Do not get it confused; I doubt he will ever be more than a WR3 on this team. He has had his share of crucial drops and miscommunications with the Panthers too. But given a few chances in this ball control offense, similar to DeAngelo Williams, he could take any opportunity and take it for long distance.

NN: Tell us a little bit more about how the "Riverboat Ron" mentality has changed this offense.

CSR: The Legend of "Riverboat Ron" has given this young offense the confidence it needed to win close games. The turning point was Week 2 in Buffalo, where Rivera decided to go for a field goal deep in Buffalo territory rather than going for it on fourth down and 1. While the kick was made, it gave the Bills and rookie quarterback EJ Manuel the ball and a chance to win on the final drive. They scored a touchdown in the waning seconds, and Panthers fans lamented that if they had only gone for it and converted, the game would have been over.

Since then, Rivera has not been afraid to go for it on 4th down as he sees fit. He has had ungodly high 4th down conversion rate of 82% (!) this year.

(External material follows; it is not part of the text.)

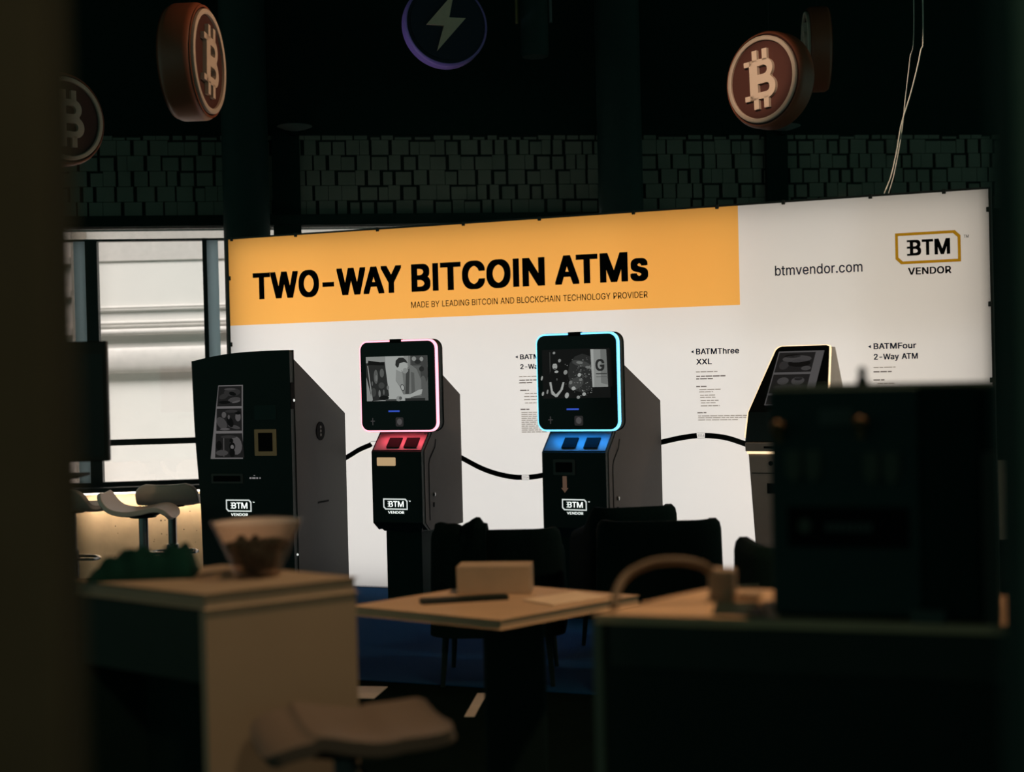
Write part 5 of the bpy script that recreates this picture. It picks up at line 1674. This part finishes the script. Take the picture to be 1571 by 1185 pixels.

Whether it is his calculations, or just simply knowing that he has the best short yardage QB (Cam) and RB (Tolbert) at his disposal, Riverboat Ron's risk-taking has sparked this team's turnaround.

What it has also done, is made this team a complete mirror of its head coach. Rivera, a former Chicago Bears linebacker on the 1985 Super Bowl team has had the reputation of being tough and physical. Not only does the defense have this mentality, but now the offense also has this mindset that they will punish their opponents on their side of the ball too. There is not official stat, but the Panthers have an unusually high rate of injuring defenders, and in a clean, legal way. By hogging the ball and converting 4th downs for a long time of possession, it has worn out opponents as the game goes on.

NN: Tell us about your offensive line. What are the strengths and weaknesses of the group?

CSR: Of any positional unit on the team, the Panthers offensive line is the whipping boy. Fair or unfair, the Panthers' fans perception is that it needs an upgrade, and it needs an upgrade fast.

But it not all bad. The left side of the line is solid. After bringing back left guard Travelle Wharton and with the return of All-Pro center Ryan Kalil from injury, this side of the line is as good as any. The run and the pass game can heavily rely on these three and be perfectly fine.

But on the right...

As former head coach John Fox would say, "It is what it is." Right tackle Byron Bell has his turnstile moments. He is an undrafted free agent, who has played his heart out to get a starting job as right tackle the last three years. Unfortunately his talent can fall short and his man can get a free shot or two on Cam.

At right guard, Nate Chandler has done an admirable job, if anything. He used to play defensive tackle for the Panthers, but injuries to the first and second string, and the release of last year's starter, left this position woefully thin. Oddly enough, his very first start was against the 49ers in Week 10. He had a lot of growing pains, but he seems to do better run blocking than pass blocking. When schemed right and not much is asked of him, he is more than serviceable.